© SKepecs 2013 |
Cuban
son y rumba’s my groove – soy salsera de corazón. But right now Golpe Tierra, the Afro-Peruvian jazz outfit led by by Mad City bass boss Nick Moran and guitarist
Richard Hildner Armacanqui, is the hottest band in town. The Afro-Peruvian sound bears some
resemblance to Cuban son y rumba, or for that matter Puerto Rican bomba y plena
– but the rhythmic differences stand out.
Afro-Peruvian musica criolla evolved under an entirely different set of
historical circumstances than Afro-Caribbean music, in part because the number
of slaves imported to New World regions where indigenous population density
was high – that would be Peru, and Mexico – was so low by comparison.
Golpe Tierra’s
Afro-Peruvian jazz bailable is a beacon of bright, fresh sound. The band usually operates as a trio, all players
at the top of their game – Moran on bass, Hildner on guitar and Juan Tomás
“Juancho” Martínez Paris (formerly of Canteca de Macao, the Madrid-based
altermodern worldbeat band that played the Madison World Music Festival and the
Cardinal last fall) on cajón and lead vocals.
Moran and Hildner have Peruvian ritmos in their blood – “we were fans of
the music since childhood,” Moran says. But they didn’t dive into the
complexities of the sound until they had the opportunity to back up cajón
master Juan “Cotito” Medrano – renowned for his work with Latin
Grammy-nominated Afro-Peruvian worldbeat band Novalima – when he came to town
to play at the Marquette Waterfront Festival in 2009. Cotito turned out to be one helluva guru, and
a year later his two Madison disciples launched Golpe Tierra – somewhat incongruously,
at a world music fest in Glen Ellyn, Illinois.
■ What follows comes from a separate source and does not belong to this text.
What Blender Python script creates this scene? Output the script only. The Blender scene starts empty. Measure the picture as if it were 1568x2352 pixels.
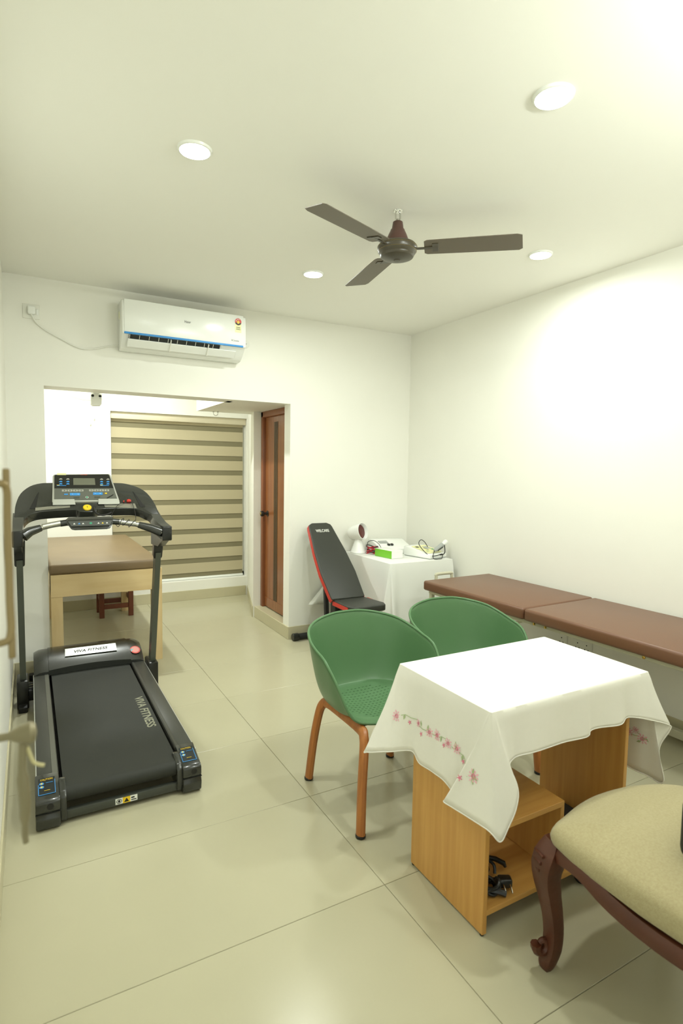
import bpy, bmesh, math, random
from mathutils import Vector, Matrix
from mathutils.bvhtree import BVHTree

random.seed(7)
C = bpy.context.scene.collection
sc = bpy.context.scene

# ------------------------------------------------------------------ camera, world, lights, exposure
F_PX, YAW, PITCH, ROLL, EYE = 1296.86, 0.506, 0.0766, 0.0156, 1.5
fw = Vector((math.sin(YAW)*math.cos(PITCH), math.cos(YAW)*math.cos(PITCH), -math.sin(PITCH)))
rt = Vector((math.cos(YAW), -math.sin(YAW), 0)); up = rt.cross(fw)
r2 = rt*math.cos(ROLL) + up*math.sin(ROLL); u2 = -rt*math.sin(ROLL) + up*math.cos(ROLL)
cam_d = bpy.data.cameras.new('camera'); cam = bpy.data.objects.new('camera', cam_d); C.objects.link(cam)
cam.matrix_world = Matrix(((r2.x, u2.x, -fw.x, 0), (r2.y, u2.y, -fw.y, 0), (r2.z, u2.z, -fw.z, EYE), (0, 0, 0, 1)))
cam_d.sensor_fit = 'AUTO'; cam_d.sensor_width = 36; cam_d.lens = F_PX*36/2352
cam_d.clip_start = 0.02
cam_d.dof.use_dof = True; cam_d.dof.focus_distance = 3.2; cam_d.dof.aperture_fstop = 3.5
sc.camera = cam

world = bpy.data.worlds.new('corridor_light'); sc.world = world; world.use_nodes = True
world.node_tree.nodes['Background'].inputs[0].default_value = (0.95, 1.0, 0.9, 1)
world.node_tree.nodes['Background'].inputs[1].default_value = 0.95

sc.view_settings.view_transform = 'Standard'; sc.view_settings.look = 'None'
sc.view_settings.gamma = 1.0; sc.view_settings.use_curve_mapping = False
sc.view_settings.exposure = 0.0
LAMP_W = 12.8
TUBE_W = 19.0
LAMP_COL = (0.945, 1.0, 0.95)

# room constants (metres)
XL, XR, YB, H = -0.123, 3.20, 4.467, 2.764
OX0, OX1, OZ = 0.107, 1.963, 2.042
YA = 6.30                      # back wall of the annex
SK = 0.11                      # skirting height

# ------------------------------------------------------------------ materials
def s(r, g, b):
    f = lambda c: (c/255/12.92 if c/255 <= .04045 else ((c/255+.055)/1.055)**2.4)
    return (f(r), f(g), f(b), 1)
MATS = {}
def mat(name, col, rough=.5, metal=0., noise=0., nscale=20., bump=0., bscale=200., spec=.5, coat=0., sheen=0., emit=None, stretch=None, col2=None, transl=0., wave=False):
    if name in MATS: return MATS[name]
    m = bpy.data.materials.new(name); m.use_nodes = True; nt = m.node_tree; N = nt.nodes; L = nt.links
    p = N['Principled BSDF']; p.inputs['Base Color'].default_value = col
    p.inputs['Roughness'].default_value = rough; p.inputs['Metallic'].default_value = metal
    p.inputs['Specular IOR Level'].default_value = spec
    p.inputs['Coat Weight'].default_value = coat
    p.inputs['Coat Roughness'].default_value = .08
    p.inputs['Sheen Weight'].default_value = sheen
    tc = N.new('ShaderNodeTexCoord'); mp = N.new('ShaderNodeMapping'); L.new(tc.outputs['Object'], mp.inputs[0])
    if stretch: mp.inputs['Scale'].default_value = stretch
    if noise > 0 or col2:
        if wave:
            t = N.new('ShaderNodeTexWave'); t.inputs['Scale'].default_value = nscale; t.inputs['Distortion'].default_value = 6
            t.inputs['Detail'].default_value = 3; t.inputs['Detail Scale'].default_value = 1.5; fo = t.outputs['Fac']
        else:
            t = N.new('ShaderNodeTexNoise'); t.inputs['Scale'].default_value = nscale; t.inputs['Detail'].default_value = 5; fo = t.outputs['Fac']
        L.new(mp.outputs[0], t.inputs['Vector'])
        r = N.new('ShaderNodeValToRGB'); L.new(fo, r.inputs[0])
        c2 = col2 or tuple(max(0, c*(1-noise)) for c in col[:3])+(1,)
        r.color_ramp.elements[0].position = .3; r.color_ramp.elements[1].position = .7
        r.color_ramp.elements[0].color = c2; r.color_ramp.elements[1].color = col
        L.new(r.outputs[0], p.inputs['Base Color'])
    if bump > 0:
        b = N.new('ShaderNodeBump'); b.inputs['Strength'].default_value = bump; b.inputs['Distance'].default_value = .002
        t2 = N.new('ShaderNodeTexNoise'); t2.inputs['Scale'].default_value = bscale; t2.inputs['Detail'].default_value = 3
        L.new(tc.outputs['Object'], t2.inputs['Vector']); L.new(t2.outputs['Fac'], b.inputs['Height']); L.new(b.outputs[0], p.inputs['Normal'])
    if emit:
        p.inputs['Emission Color'].default_value = emit[0]; p.inputs['Emission Strength'].default_value = emit[1]
    if transl > 0:
        tr = N.new('ShaderNodeBsdfTranslucent'); tr.inputs[0].default_value = col
        mx = N.new('ShaderNodeMixShader'); mx.inputs[0].default_value = transl
        L.new(p.outputs[0], mx.inputs[1]); L.new(tr.outputs[0], mx.inputs[2]); L.new(mx.outputs[0], N['Material Output'].inputs[0])
    MATS[name] = m; return m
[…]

The band’s maintained a moderate Madison profile ever since, playing the
Cardinal’s Friday Happy Hour more or less monthly and catching an occasional
festival – but if it’s not on the verge of fame yet, it deserves to be.
© SKepecs 2013 |
Last Friday Golpe
Tierra, with special guest of honor Cotito, played a pair of stratospheric sets
at the Cardinal’s regular 5:30-7:30 PM Happy Hour. Holy cow. Cotito’s a force of nature, plying his
powerful voice on Afro-Peruvian standards while creating mind-bogglingly
complex rhythms with his hands on that resonant wooden box, the cajón. I
haven’t figured out the dance steps to these beats yet, though I’ve been trying
for a while – there’s a zapateo, common to Spanish-influenced Latin American
folk dances everywhere, and an African move that’s close to a rumba, and more
steps that fall in between – but Friday afternoon a small company of
Afro-Peruvian dancers beautifully trained by Cotito’s niece, Guisella Medrano,
who lives in Madison, served up new insights.
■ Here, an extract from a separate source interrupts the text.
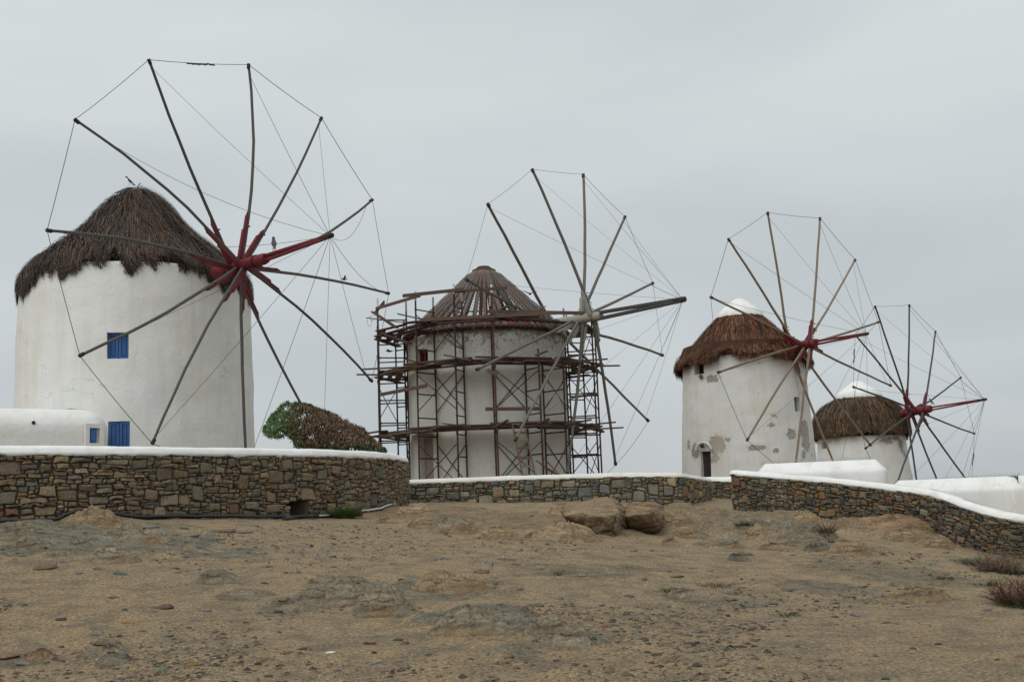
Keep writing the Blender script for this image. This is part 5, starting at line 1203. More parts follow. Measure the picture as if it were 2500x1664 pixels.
for i, (x0, y0, x1, y1, c_, lb) in enumerate([
    (1606, 1283, 1668, 1332, TAN, 'tan rock lump hard against the right of the angular boulder'), (1643, 1282, 1708, 1312, TAN, 'rounded tan rock second to the right of the boulders'), (1611, 1252, 1690, 1277, TAN, 'low tan hump above the rounded rocks, under the wall corner'),
    (1738, 1280, 1822, 1338, GRY, 'bulky grey-tan bedrock knob below the silvery tuft'), (1812, 1278, 1860, 1316, TAN, 'small tan knob in the middle of the right-hand bedrock'), (1848, 1282, 1912, 1343, TAN, 'furrowed tan bedrock block between the two knobs and the slab'), (1900, 1266, 2020, 1335, GRY, 'pale grey tilted bedrock slab below the right-hand wall'), (1954, 1306, 2028, 1346, DGR, 'dark broken rock at the right tip of the grey slab'),
    (1925, 1250, 2008, 1272, TAN, 'thin tan ledge carrying the left part of the right-hand wall'), (2090, 1268, 2286, 1306, RUS, 'long smooth tan ledge carrying the middle of the right-hand wall'), (2150, 1294, 2262, 1322, TAN, 'folded tan ledge in front of the long one, right'), (2236, 1303, 2332, 1338, TAN, 'wedge-shaped tan rock at the lowest step of the right-hand wall'), (1773, 1343, 1836, 1370, DGR, 'small dark green-grey rock standing alone below the knob'),
    (990, 1254, 1090, 1289, TAN, 'tan bedrock fold left of centre on the upper slope'), (1044, 1243, 1190, 1302, GRY, 'broad creased bedrock swell at the upper centre'), (1272, 1282, 1342, 1314, RUS, 'rusty rock loaf on the ledge left of the big boulder'), (1156, 1292, 1280, 1318, TAN, 'thin ledge running left from the rusty loaf'), (1335, 1230, 1442, 1264, TAN, 'tan hump just left of the big boulder'), (1300, 1272, 1470, 1322, TAN, 'wide bedrock apron under the big boulder'), (915, 1252, 974, 1277, TAN, 'small tan fold near the end of the white conduit'), (965, 1234, 1058, 1257, TAN, 'low tan hump at the foot of the low wall, left end'),
    (165, 1243, 308, 1282, TAN, 'smooth tan hump against the foot of the left wall'), (30, 1300, 130, 1343, GRY, 'grey bedrock block near the left edge'), (168, 1308, 228, 1334, GRY, 'small grey block right of the far-left bedrock'), (215, 1334, 345, 1374, GRY, 'dark-creased bedrock swell, lower left group'), (285, 1296, 428, 1324, GRY, 'long low bedrock back in the left group'), (258, 1280, 354, 1306, GRY, 'low grey ledge below the tan hump at left'), (120, 1350, 182, 1374, GRY, 'small half-buried rock below the left bedrock'), (436, 1317, 484, 1338, GRY, 'little pointed rock at the right end of the left bedrock'), (0, 1275, 90, 1306, GRY, 'flat bedrock shelf at the left edge under the wall'),
    (718, 1408, 856, 1462, GRY, 'upper left lobe of the grey foreground outcrop'), (790, 1420, 936, 1476, GRY, 'middle lobe of the grey foreground outcrop'), (858, 1442, 1002, 1503, GRY, 'lower right lobe of the grey foreground outcrop'), (944, 1462, 1016, 1506, DGR, 'dark broken tip of the grey foreground outcrop'), (478, 1394, 572, 1425, GRY, 'flat-topped grey rock on the left half of the slope'), (650, 1466, 745, 1492, GRY, 'low grey rock left of the foreground outcrop'),
    (236, 1548, 314, 1606, GRY, 'slanting grey slab in the near left foreground'), (226, 1586, 318, 1628, DGR, 'dark jagged rock at the foot of the slanting slab'), (60, 1582, 140, 1612, RUS, 'brown rock near the lower left corner'), (1044, 1494, 1254, 1550, GRY, 'wide grey bedrock back in the centre foreground'), (1276, 1504, 1408, 1542, GRY, 'low bedrock swell right of the wide grey back'), (1336, 1555, 1450, 1585, GRY, 'flat grey rock with green tufts, centre foreground'), (1002, 1414, 1210, 1448, TAN, 'nearly flat tan-grey bedrock sheet at mid slope'), (1186, 1590, 1256, 1620, GRY, 'small brown-grey rock over the dark green tuft'),
    (1628, 1430, 1700, 1460, GRY, 'half-buried grey stone with a green tuft at its left'), (1170, 1366, 1206, 1392, GRY, 'small upright grey rock at mid slope'), (1190, 1388, 1218, 1412, RUS, 'small rusty rock beside the upright grey one'), (2020, 1320, 2130, 1352, TAN, 'low tan rock between slab and long ledge'), (2160, 1440, 2330, 1470, TAN, 'wide low bedrock swell at the right of the slope')]):
    outcrop(x0, y0, x1, y1, c_, lb, 700 + 13 * i)
STN = []
def shard(rad, flat, seed, jag=.3):
    r_ = random.Random(seed); V = []; n = 7
    ph = [2 * PI * k / n + r_.uniform(-.3, .3) for k in range(n)]; rr_ = [r_.uniform(.65, 1.2) for _ in range(n)]; el = r_.uniform(.5, .85)
    for (k_, z) in ((.8, -.6), (1.05, .0), (.92, .55), (.5, .95)):
        for p, q in zip(ph, rr_): V.append((rad * q * k_ * math.cos(p) * (1 + r_.uniform(-jag, jag) * .3), rad * q * k_ * math.sin(p) * el, rad * flat * z * (1 + r_.uniform(-jag, jag))))
    V.append((0, 0, rad * flat * r_.uniform(.8, 1.1))); Fc = []
    for i in range(3):
        for k in range(n): Fc.append((i * n + k, i * n + (k + 1) % n, (i + 1) * n + (k + 1) % n, (i + 1) * n + k))
    for k in range(n): Fc.append((3 * n + k, 3 * n + (k + 1) % n, 4 * n))
    return np.array(V), Fc
COLS = {'brown': (.16, .115, .074), 'grey': (.17, .158, .128), 'slate': (.10, .096, .085), 'blue-grey': (.155, .152, .135), 'dark': (.06, .052, .044), 'purple': (.10, .062, .066), 'maroon': (.07, .028, .025), 'red': (.18, .05, .035), 'pale': (.32, .29, .24), 'white': (.62, .60, .55), 'orange': (.21, .115, .05)}
SL = [(110, 1387, 60, 'brown', .4), (401, 1484, 46, 'purple', .35), (280, 1610, 80, 'dark', .4), (263, 1572, 60, 'brown', .4), (98, 1599, 80, 'brown', .25), (15, 1603, 60, 'brown', .22), (467, 1624, 40, 'orange', .3), (490, 1622, 22, 'slate', .4), (628, 1622, 20, 'maroon', .5), (904, 1571, 34, 'maroon', .25), (913, 1594, 18, 'maroon', .5), (804, 1592, 24, 'white', .2), (151, 1512, 40, 'dark', .25), (280, 1459, 28, 'slate', .35), (293, 1401, 36, 'slate', .35), (191, 1399, 26, 'blue-grey', .4), (238, 1389, 22, 'brown', .5),
      (624, 1284, 24, 'grey', .4), (471, 1308, 36, 'grey', .25), (516, 1307, 26, 'grey', .5), (548, 1297, 46, 'brown', .3), (594, 1299, 40, 'brown', .2), (450, 1288, 26, 'grey', .4), (369, 1287, 40, 'grey', .25), (244, 1260, 30, 'pale', .3), (60, 1620, 40, 'blue-grey', .35), (240, 1548, 34, 'grey', .4), (310, 1521, 22, 'orange', .35), (500, 1490, 28, 'grey', .4), (680, 1494, 26, 'dark', .3), (410, 1552, 28, 'slate', .2), (390, 1640, 36, 'grey', .6), (335, 1652, 30, 'grey', .6), (645, 1424, 22, 'dark', .3), (430, 1397, 30, 'grey', .35), (780, 1360, 34, 'blue-grey', .15), (810, 1358, 28, 'slate', .15),
      (1193, 1380, 28, 'grey', .6), (1177, 1398, 38, 'brown', .5), (1346, 1341, 22, 'grey', .5), (1056, 1368, 26, 'grey', .45), (1085, 1364, 22, 'grey', .4), (1312, 1479, 34, 'slate', .4), (1364, 1461, 28, 'grey', .5), (1429, 1454, 22, 'blue-grey', .4), (1537, 1456, 26, 'slate', .4), (1574, 1416, 18, 'slate', .6), (1555, 1532, 18, 'slate', .6), (1436, 1513, 26, 'brown', .5), (1475, 1530, 20, 'red', .4), (1107, 1546, 20, 'brown', .6), (988, 1571, 22, 'brown', .6), (970, 1562, 26, 'dark', .3), (914, 1618, 28, 'blue-grey', .25), (1580, 1593, 16, 'dark', .5), (1600, 1598, 28, 'dark', .25), (1530, 1647, 24, 'brown', .7), (1490, 1640, 24, 'brown', .6), (1224, 1604, 60, 'brown', .25), (1662, 1442, 66, 'grey', .4),
      (1235, 1365, 44, 'slate', .12), (1260, 1378, 26, 'brown', .3), (1205, 1425, 30, 'slate', .3), (980, 1415, 16, 'maroon', .4), (1268, 1440, 18, 'slate', .4), (1340, 1405, 30, 'brown', .3), (1420, 1405, 34, 'grey', .3), (1620, 1395, 40, 'slate', .15),
      (2097, 1430, 50, 'grey', .25), (2117, 1447, 34, 'grey', .5), (2146, 1457, 28, 'grey', .5), (2070, 1455, 38, 'brown', .3), (1815, 1354, 44, 'slate', .25), (1811, 1364, 34, 'blue-grey', .25), (1627, 1357, 26, 'blue-grey', .35), (1692, 1387, 26, 'blue-grey', .25), (1731, 1395, 24, 'brown', .3), (1651, 1406, 36, 'slate', .15), (1784, 1446, 28, 'grey', .5), (1921, 1442, 24, 'slate', .4), (1886, 1473, 24, 'slate', .3), (1941, 1499, 30, 'dark', .4), (1717, 1479, 40, 'grey', .3), (1870, 1518, 40, 'blue-grey', .25), (1894, 1515, 34, 'blue-grey', .35), (2101, 1502, 54, 'blue-grey', .2), (2046, 1612, 26, 'brown', .35), (2289, 1573, 18, 'maroon', .5), (2229, 1583, 18, 'dark', .4), (2138, 1602, 14, 'slate', .6), (1947, 1579, 14, 'slate', .7),
      (1800, 1579, 26, 'dark', .35), (1647, 1614, 28, 'brown', .4), (1770, 1608, 22, 'dark', .3), (2137, 1375, 16, 'brown', .7), (2229, 1365, 12, 'dark', .7), (2434, 1610, 18, 'dark', .4), (2031, 1657, 26, 'brown', .5), (2265, 1375, 30, 'grey', .2), (2310, 1350, 20, 'brown', .4), (2240, 1352, 24, 'brown', .3), (2150, 1350, 26, 'brown', .3), (1930, 1553, 20, 'slate', .3), (2490, 1603, 20, 'brown', .5), (2410, 1490, 30, 'slate', .2), (1700, 1543, 30, 'slate', .25), (1835, 1537, 26, 'dark', .3), (1840, 1560, 30, 'brown', .3), (2165, 1657, 24, 'dark', .4), (2120, 1660, 18, 'grey', .4)]
XN = ['far left', 'left', 'left of centre', 'centre', 'right of centre', 'right', 'far right']; YN = ['on the upper slope', 'midway down the slope', 'in the foreground', 'at the near edge']
cnt = {}
for (x, y, w_, cn, fl) in SL:
    key = (cn, 'large' if w_ >= 45 else 'mid-sized' if w_ >= 28 else 'small', 'flat' if fl < .3 else 'chunky', XN[min(6, int(x / 2500 * 7))], YN[0 if y < 1370 else 1 if y < 1460 else 2 if y < 1570 else 3])
    cnt.setdefault(key, []).append((x, y, w_, cn, fl))
sid = 0
for key, its in cnt.items():
    its.sort()
    for i, (x, y, w_, cn, fl) in enumerate(its):
        sid += 1; p = gp(x, y); rad = w_ * .5 / F * p[1] * 1.05; V, Fc = shard(rad, fl * .9, 1000 + sid); an_ = random.uniform(-.5, .5) + (PI if random.random() < .5 else 0); ca, sa = math.cos(an_), math.sin(an_); tl = random.uniform(-.15, .15)
        V = np.stack([V[:, 0] * ca - V[:, 1] * sa, V[:, 0] * sa + V[:, 1] * ca, V[:, 2] + V[:, 0] * tl + rad * fl * .08], 1) + p
        c = tuple(q * random.uniform(.9, 1.15) for q in COLS[cn]); o = npmesh('loose_stone', V, Fc, M_STONE, None, col=np.array([c] * len(V)))
        pos = ('' if len(its) == 1 else ('leftmost ' if i == 0 else 'rightmost ' if i == len(its) - 1 else 'middle ')) 
        tag(o, f'{pos}{key[1]} {key[2]} {cn} stone {key[4]}, {key[3]}'.replace('left of centre', 'centre-left').replace('right of centre', 'centre-right'), 'stone', 'loose stones on the slope'); center(o)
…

The Cardinal was packed, and by the end of the second set almost
everybody was dancing.
Golpe Tierra and Cotito
wrapped up at the Cardinal just before 8 PM. Like magic, they reappeared (with about half of the Cardinal crowd, unwilling to give them up, in tow) on the Memorial Union Terrace half an hour later for MEChA’s annual
Reventonazo, where they blew the roof off the big stage on the lake.